We were over at their house after dinner on Saturday night for cake and ice cream. I, of course had 4 of my children with me. They all range in age from 15 to 13 and have a lot of energy. They weren't being bad, just moving around, throwing a stuffed dog toy back and forth, playing with the dog and so on. My sister looked like she was going to have a nervous breakdown. She had pretty knick-knacks on shelves, a vase sitting on a decorative table, and so on. The kids were just too much for such a confined area with such delicate things.
Having had my children early in life, I never really had things like that. When we buy a couch we look to see if it will survive children plopping on it for 5 years. Before I put something out I weight whether I will get upset with my son for doing a wrestling move on one of his sisters and breaking it.
Am a jealous of my sister's beautiful house and beautiful things...you betcha. My revenge? Knowing she will eventually have to put away many of those things...just about the time I can start putting them out! Hehehehehe!
posted by Raven @ 10:33 PM  
2 Comments:
  • At November 14, 2006 1:34 PM, Blogger Distant Timbers Echo said…
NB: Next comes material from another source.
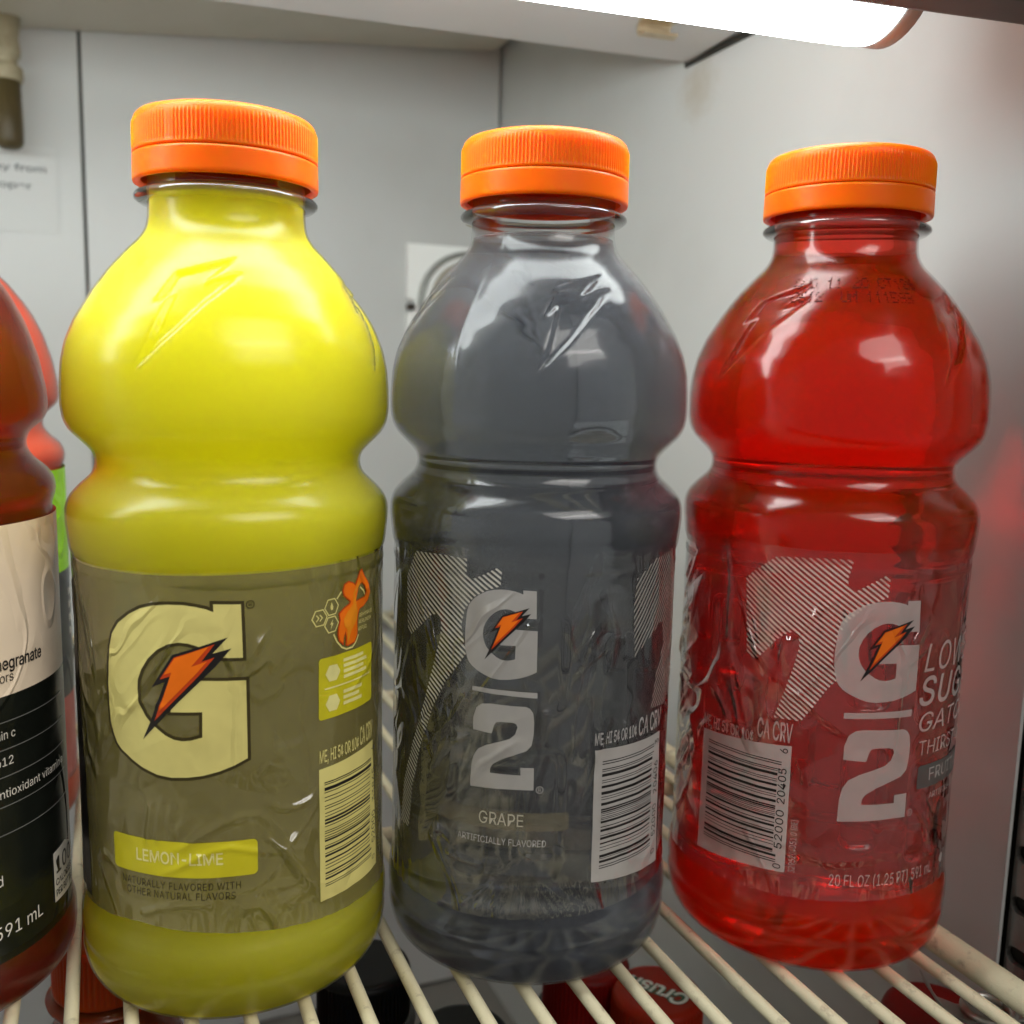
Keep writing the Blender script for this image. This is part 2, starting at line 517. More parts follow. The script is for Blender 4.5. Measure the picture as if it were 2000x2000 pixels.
def circle_pts(cx, cy, r, n=20, a0=0):
    return [(cx + r * math.cos(a0 + 2 * math.pi * k / n), cy + r * math.sin(a0 + 2 * math.pi * k / n)) for k in range(n)]

def rounded_rect(x0, x1, y0, y1, r, n=4):
    out = []
    for cx, cyy, a in ((x1 - r, y0 + r, -90), (x1 - r, y1 - r, 0), (x0 + r, y1 - r, 90), (x0 + r, y0 + r, 180)):
        for k in range(n + 1):
            t = math.radians(a + 90 * k / n)
            out.append((cx + r * math.cos(t), cyy + r * math.sin(t)))
    return out

_font_cache = {}
try:
    import os
    FONT = bpy.data.fonts.load(os.path.join(bpy.utils.system_resource('DATAFILES', path='fonts'), 'Inter.woff2'))
except Exception:
    FONT = None      # Blender's built-in face
def text_tris(body, bold=0.0, shear=0.0, space=1.0):
    key = (body, bold, shear, space)
    if key in _font_cache:
        return _font_cache[key]
    cu = bpy.data.curves.new('text', 'FONT')
    if FONT is not None:
        cu.font = FONT
    cu.body = body
    cu.resolution_u = 3
    cu.offset = bold
    cu.shear = shear
    cu.space_character = space
    ob = bpy.data.objects.new('text', cu)
    COL.objects.link(ob)
    dg = bpy.context.evaluated_depsgraph_get()
    me = bpy.data.meshes.new_from_object(ob.evaluated_get(dg))
    vs_ = [(v.co.x, v.co.y) for v in me.vertices]
    fs_ = [tuple(p.vertices) for p in me.polygons]
    bpy.data.objects.remove(ob)
    bpy.data.curves.remove(cu)
    bpy.data.meshes.remove(me)
    _font_cache[key] = (vs_, fs_)
    return vs_, fs_

class Print:
    """flat polygons in label space (s along the label, z up; mm), wrapped on a label surface later"""
    def __init__(self):
        self.polys = []      # (verts, faces, material key, layer)
        self.keys = []
    def poly(self, pts, key, layer=0, holes=()):
        loops = [[Vector((a, b, 0)) for a, b in pts]] + [[Vector((a, b, 0)) for a, b in h] for h in holes]
        tri = tessellate_polygon(loops)
        flat = [(v.x, v.y) for l in loops for v in l]
        self.polys.append((flat, [tuple(t) for t in tri], key, layer))
    def rect(self, x0, x1, y0, y1, key, layer=0):
        self.poly([(x0, y0), (x1, y0), (x1, y1), (x0, y1)], key, layer)
    def many(self, polys, key, layer=0):
        for p in polys:
            self.poly(p, key, layer)
    def text(self, body, x, z, width, height, key, layer=2, bold=0.0, shear=0.0, rot=0.0, space=1.0, cap=None):
        """left end of baseline at (x, z); width and cap height in mm"""
        v, f = text_tris(body, bold, shear, space)
        if not v:
            return
        a = np.array(v)
        x0, x1 = a[:, 0].min(), a[:, 0].max()
        hv, _ = text_tris(cap or 'H', bold)
        h = np.array(hv)[:, 1]
        sx = width / (x1 - x0)
        sz = height / (h.max() - h.min())
        px = (a[:, 0] - x0) * sx
        pz = (a[:, 1] - h.min()) * sz
        c, s = math.cos(rot), math.sin(rot)
        self.polys.append((list(zip(x + px * c - pz * s, z + px * s + pz * c)), f, key, layer))
    def hatch(self, shape, key, pitch, duty, ang, layer=0):
        """stripes clipped to a polygon"""
        c, s = math.cos(ang), math.sin(ang)
        rot = [(x * c + y * s, -x * s + y * c) for x, y in shape]
        ys = [p[1] for p in rot]
        y = min(ys) + pitch * 0.4
        while y < max(ys):
            cuts = []
            for i in range(len(rot)):
                (xa, ya), (xb, yb) = rot[i], rot[(i + 1) % len(rot)]
                if (ya > y) != (yb > y):
                    cuts.append((xa + (y - ya) / (yb - ya) * (xb - xa), (xb - xa) / (yb - ya)))
            cuts.sort()
            w = pitch * duty / 2
            for (x0, k0), (x1, k1) in zip(cuts[::2], cuts[1::2]):
                if x1 - x0 > 0.2:
                    k0 = max(-1.5, min(1.5, k0)); k1 = max(-1.5, min(1.5, k1))
                    q = [(x0 - w * k0, y - w), (x1 - w * k1, y - w), (x1 + w * k1, y + w), (x0 + w * k0, y + w)]
                    self.poly([(a * c - b * s, a * s + b * c) for a, b in q], key, layer)
            y += pitch
    def build(self, name, surf, parent, R=35.7, ds=1.0, dz=1.0, label=None):
        bm = bmesh.new()
        keys = []
        for flat, faces, key, layer in self.polys:
            if (key, layer) not in keys:
                keys.append((key, layer))
            mi = keys.index((key, layer))
            vv = [bm.verts.new((a, b, 0)) for a, b in flat]
            for t in faces:
                try:
                    f = bm.faces.new([vv[i] for i in t])
                    f.material_index = mi
                except ValueError:
                    pass
        xs = [v.co.x for v in bm.verts]; zs = [v.co.y for v in bm.verts]
        for axis, lo, hi, st in ((0, min(xs), max(xs), ds), (1, min(zs), max(zs), dz)):
            k = math.floor(lo / st) + 1
            while k * st < hi:
                co = [0, 0, 0]; no = [0, 0, 0]
                co[axis] = k * st; no[axis] = 1
                bmesh.ops.bisect_plane(bm, geom=bm.verts[:] + bm.edges[:] + bm.faces[:], plane_co=co, plane_no=no, dist=1e-5)
                k += 1
        mats = [M[k] for k, _ in keys]
        bmesh.ops.split_edges(bm, edges=[e for e in bm.edges if len(e.link_faces) == 2 and e.link_faces[0].material_index != e.link_faces[1].material_index])
        for v in bm.verts:
            L = keys[v.link_faces[0].material_index][1] if v.link_faces else 0
            s, z = v.co.x, v.co.y
            r = surf(s, z) + 0.13 + 0.065 * L
            t = s / R
            v.co = (r * math.sin(t) * MM, -r * math.cos(t) * MM, z * MM)
        me = bpy.data.meshes.new(name)
        bm.to_mesh(me); bm.free()
        for mm in mats:
            me.materials.append(mm)
        me.polygons.foreach_set('use_smooth', [True] * len(me.polygons))
        o = bpy.data.objects.new(name, me)
        if label:
            o['label'] = label
        return link(o, parent)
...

    Sheesh. My friends are DINKs. $90,000 a year between the two of them. They fight all the time and hate children, go to the gym religiously and are both control freaks.

    Not that all DINKs are like that... but these two... [Jas rolls his eyes]

    I just hope they remain DINKs and not affect anyone else in this world.

     
  • At November 14, 2006 11:26 PM, Anonymous Anonymous said…

    ha. everything we eat off of is plastic. Cups, bowls, plates-- EVERYTHING is plastic.

    We've just thrown away ANOTHER couch 'cuz it was peed on to the point the FRAME stunk.

    we need a set of shelves about 10" below the ceiling for all the shit we're constantly taking out of our kids hands.

    Sometimes I dream of what it'd be like to come home to a house where everything is just where I left it. After that I begin dreaming of driving south to the Keys to become a barfly and living on the beach. THAT makes me cheer up a bit.